### [WHAT TO WORK ON]
Count how many lines hold the string "script". Answer with that number and nothing more.
● ● ● ● ●
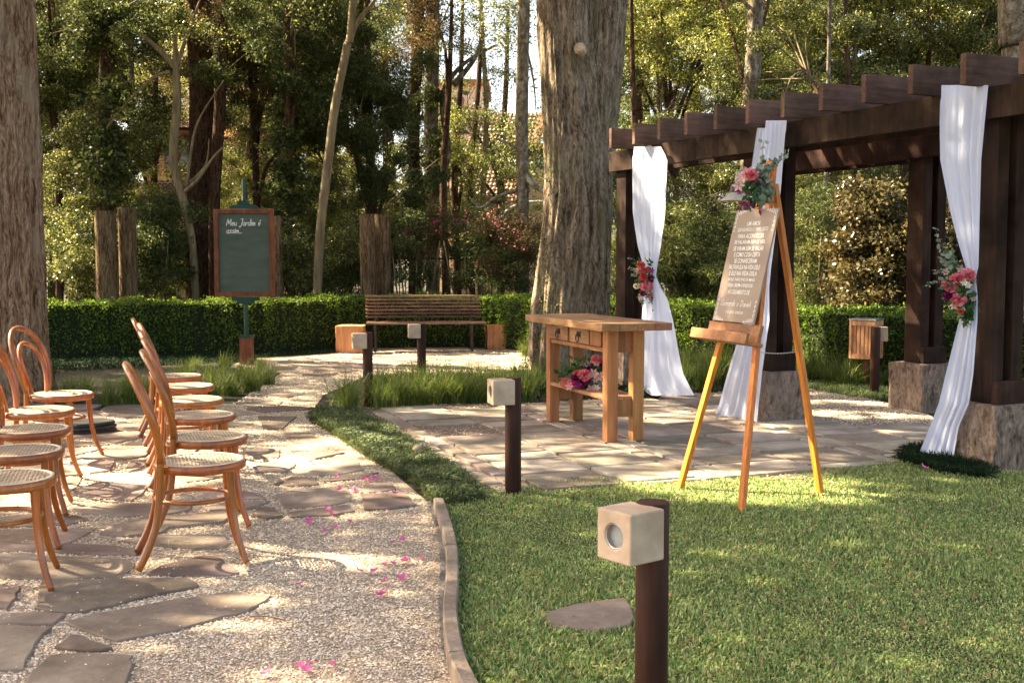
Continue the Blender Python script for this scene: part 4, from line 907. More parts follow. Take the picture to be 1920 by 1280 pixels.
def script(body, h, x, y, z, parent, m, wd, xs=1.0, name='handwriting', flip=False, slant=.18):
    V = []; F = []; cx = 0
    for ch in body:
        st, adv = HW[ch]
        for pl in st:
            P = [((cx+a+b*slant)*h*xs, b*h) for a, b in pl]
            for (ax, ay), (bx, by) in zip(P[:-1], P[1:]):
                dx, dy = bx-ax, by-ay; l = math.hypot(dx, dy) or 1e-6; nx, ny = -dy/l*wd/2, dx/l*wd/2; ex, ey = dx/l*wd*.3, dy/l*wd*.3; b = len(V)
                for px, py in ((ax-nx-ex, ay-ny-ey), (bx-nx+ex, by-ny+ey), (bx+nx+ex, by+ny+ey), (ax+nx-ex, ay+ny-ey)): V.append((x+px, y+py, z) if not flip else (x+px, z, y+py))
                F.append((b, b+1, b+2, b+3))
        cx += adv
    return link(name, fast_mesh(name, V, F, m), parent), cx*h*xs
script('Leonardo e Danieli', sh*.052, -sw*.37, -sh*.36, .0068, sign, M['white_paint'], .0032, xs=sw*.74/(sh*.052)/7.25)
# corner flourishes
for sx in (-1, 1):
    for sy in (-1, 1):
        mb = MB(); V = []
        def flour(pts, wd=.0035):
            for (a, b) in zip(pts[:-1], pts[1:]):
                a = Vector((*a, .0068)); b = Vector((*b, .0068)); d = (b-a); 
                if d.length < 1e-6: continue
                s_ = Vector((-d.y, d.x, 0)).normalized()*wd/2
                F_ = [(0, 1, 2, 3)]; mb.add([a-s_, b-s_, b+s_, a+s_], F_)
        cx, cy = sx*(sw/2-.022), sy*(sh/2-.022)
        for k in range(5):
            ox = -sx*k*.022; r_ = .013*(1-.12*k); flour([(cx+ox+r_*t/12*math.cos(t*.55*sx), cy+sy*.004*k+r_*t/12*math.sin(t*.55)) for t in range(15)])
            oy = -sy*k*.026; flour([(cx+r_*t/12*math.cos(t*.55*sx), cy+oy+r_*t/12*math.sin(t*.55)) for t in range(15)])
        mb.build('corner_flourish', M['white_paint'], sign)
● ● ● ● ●
### [RESPONSE TO THIS TASK]
3